EFFORTS to reduce traffic on the M4 in Newport should not – currently – involve any form of congestion charge, the region's transport commission has said.

The South East Wales Transport Commission was tasked with finding alternative ways to improve transport in the region, following the decision to scrap the M4 relief road plan.

Today, the commission unveiled its vision for a state-of-the-art, integrated public transport network connecting Newport's city centre and suburbs with neighbouring commuter destinations in Cardiff and Bristol.


But amid the proposals to encourage user choice and reduce people's reliance on the car, there is an acknowledgement that some form of "road user charging" would also help cut the number of vehicles travelling on the motorway.

In its initial report, published in July, the transport commission said a congestion charge was among the possibilities at the Welsh Government's future disposal.

But today, in its final report, the commission recommended such a charge should not be introduced unless a UK-wide scheme of "road user charging" was announced.

The commission predicts this could be something the UK treasury announces in the next 10-15 years, given the likely drop in road-tax revenue as more people move to greener forms of transport.

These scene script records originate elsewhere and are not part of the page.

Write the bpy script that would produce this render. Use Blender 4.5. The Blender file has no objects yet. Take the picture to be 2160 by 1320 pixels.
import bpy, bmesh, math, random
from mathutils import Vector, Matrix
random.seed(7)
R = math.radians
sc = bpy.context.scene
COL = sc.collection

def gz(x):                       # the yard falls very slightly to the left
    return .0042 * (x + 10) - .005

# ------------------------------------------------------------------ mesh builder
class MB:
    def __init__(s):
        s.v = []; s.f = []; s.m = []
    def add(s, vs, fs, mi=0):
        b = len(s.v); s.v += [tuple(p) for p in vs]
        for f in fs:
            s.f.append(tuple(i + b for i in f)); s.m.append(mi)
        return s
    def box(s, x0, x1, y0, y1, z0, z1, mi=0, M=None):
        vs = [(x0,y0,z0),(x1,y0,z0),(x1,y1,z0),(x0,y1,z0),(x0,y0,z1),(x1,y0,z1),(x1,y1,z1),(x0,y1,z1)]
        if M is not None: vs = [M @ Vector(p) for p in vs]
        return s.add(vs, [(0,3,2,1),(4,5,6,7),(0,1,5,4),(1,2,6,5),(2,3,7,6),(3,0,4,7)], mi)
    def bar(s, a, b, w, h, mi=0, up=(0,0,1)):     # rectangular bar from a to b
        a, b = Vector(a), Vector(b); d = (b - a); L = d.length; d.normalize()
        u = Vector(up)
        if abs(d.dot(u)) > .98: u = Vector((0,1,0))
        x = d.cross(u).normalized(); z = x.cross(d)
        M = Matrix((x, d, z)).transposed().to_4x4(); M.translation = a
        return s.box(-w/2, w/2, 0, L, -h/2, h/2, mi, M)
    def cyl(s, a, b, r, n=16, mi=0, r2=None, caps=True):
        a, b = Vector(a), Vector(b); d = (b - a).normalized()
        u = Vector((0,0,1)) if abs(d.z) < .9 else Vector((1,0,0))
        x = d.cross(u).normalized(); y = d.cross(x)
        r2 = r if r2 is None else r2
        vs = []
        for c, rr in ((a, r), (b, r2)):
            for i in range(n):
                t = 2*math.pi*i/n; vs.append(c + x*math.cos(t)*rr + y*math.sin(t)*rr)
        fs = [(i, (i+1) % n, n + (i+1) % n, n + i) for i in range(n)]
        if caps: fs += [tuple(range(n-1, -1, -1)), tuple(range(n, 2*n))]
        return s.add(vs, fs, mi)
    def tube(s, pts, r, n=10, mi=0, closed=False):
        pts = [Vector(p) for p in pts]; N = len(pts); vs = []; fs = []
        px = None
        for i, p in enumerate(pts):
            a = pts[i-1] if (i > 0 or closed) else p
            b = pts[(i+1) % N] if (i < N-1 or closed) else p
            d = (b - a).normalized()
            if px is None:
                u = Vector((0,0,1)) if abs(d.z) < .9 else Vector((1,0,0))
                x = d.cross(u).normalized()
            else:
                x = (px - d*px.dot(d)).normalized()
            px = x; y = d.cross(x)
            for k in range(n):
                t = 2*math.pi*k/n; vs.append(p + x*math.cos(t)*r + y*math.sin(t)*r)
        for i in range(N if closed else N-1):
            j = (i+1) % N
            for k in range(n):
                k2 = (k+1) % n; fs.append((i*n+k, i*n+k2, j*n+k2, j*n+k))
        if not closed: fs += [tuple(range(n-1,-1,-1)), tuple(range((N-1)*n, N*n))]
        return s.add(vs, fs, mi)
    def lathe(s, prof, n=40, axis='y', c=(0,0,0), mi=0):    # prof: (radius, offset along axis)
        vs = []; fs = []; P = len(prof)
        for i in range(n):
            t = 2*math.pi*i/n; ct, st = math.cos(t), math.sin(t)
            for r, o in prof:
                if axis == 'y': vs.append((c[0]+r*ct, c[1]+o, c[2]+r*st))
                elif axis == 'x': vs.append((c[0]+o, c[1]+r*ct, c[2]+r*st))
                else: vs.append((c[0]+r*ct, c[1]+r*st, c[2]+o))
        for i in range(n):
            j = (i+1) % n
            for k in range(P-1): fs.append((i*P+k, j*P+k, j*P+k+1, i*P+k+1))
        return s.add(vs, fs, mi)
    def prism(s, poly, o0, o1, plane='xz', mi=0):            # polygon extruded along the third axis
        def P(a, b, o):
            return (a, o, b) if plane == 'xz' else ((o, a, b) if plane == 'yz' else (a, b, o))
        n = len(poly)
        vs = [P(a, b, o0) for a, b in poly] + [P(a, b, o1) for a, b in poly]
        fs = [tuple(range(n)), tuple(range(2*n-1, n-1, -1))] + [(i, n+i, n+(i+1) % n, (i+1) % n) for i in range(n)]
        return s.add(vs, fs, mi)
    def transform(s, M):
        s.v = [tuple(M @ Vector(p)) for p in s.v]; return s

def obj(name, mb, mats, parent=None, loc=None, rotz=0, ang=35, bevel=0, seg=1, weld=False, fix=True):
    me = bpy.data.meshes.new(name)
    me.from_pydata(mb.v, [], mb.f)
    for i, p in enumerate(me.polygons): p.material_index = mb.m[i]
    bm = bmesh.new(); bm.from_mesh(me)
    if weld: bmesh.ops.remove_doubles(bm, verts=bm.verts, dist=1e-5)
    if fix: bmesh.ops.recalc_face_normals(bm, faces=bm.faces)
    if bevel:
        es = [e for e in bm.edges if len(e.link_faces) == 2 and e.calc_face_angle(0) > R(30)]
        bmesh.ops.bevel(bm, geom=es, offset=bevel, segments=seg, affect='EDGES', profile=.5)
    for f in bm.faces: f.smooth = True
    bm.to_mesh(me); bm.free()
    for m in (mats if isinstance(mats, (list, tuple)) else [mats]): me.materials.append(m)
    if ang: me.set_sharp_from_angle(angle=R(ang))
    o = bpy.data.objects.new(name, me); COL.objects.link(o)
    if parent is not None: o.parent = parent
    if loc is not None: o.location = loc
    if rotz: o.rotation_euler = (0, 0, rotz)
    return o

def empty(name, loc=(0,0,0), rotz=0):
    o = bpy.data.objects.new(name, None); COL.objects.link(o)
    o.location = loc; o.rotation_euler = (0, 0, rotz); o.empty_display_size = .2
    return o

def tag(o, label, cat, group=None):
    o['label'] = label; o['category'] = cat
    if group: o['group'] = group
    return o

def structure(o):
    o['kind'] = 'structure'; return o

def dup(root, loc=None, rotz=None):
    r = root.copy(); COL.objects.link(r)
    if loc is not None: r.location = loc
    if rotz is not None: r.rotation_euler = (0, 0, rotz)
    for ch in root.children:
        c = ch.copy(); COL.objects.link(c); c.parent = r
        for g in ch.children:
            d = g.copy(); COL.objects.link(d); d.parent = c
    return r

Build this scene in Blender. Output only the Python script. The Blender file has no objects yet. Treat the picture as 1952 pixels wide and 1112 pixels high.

But if a congestion charge were introduced in South East Wales, the commission said it should charge drivers who travel at peak times through areas with the worst congestion and air quality.

Any M4 charge would likely impact congestion on local roads, the commission added.

But another form of charging could be attractive for councils.

The commission said there was "a good case" for councils to introduce a "workplace parking levy", which would charge firms for the number of parking spaces they provide to employees.

Such a measure could raise £2.7 million for other public transport projects, the commission estimates.

But the notion comes with a warning – authorities should not consider charging road users unless there are reliable, sufficient transport options already in place.

"In terms of transport options, we are clear that alternatives must exist before local charges can be considered," the commission said.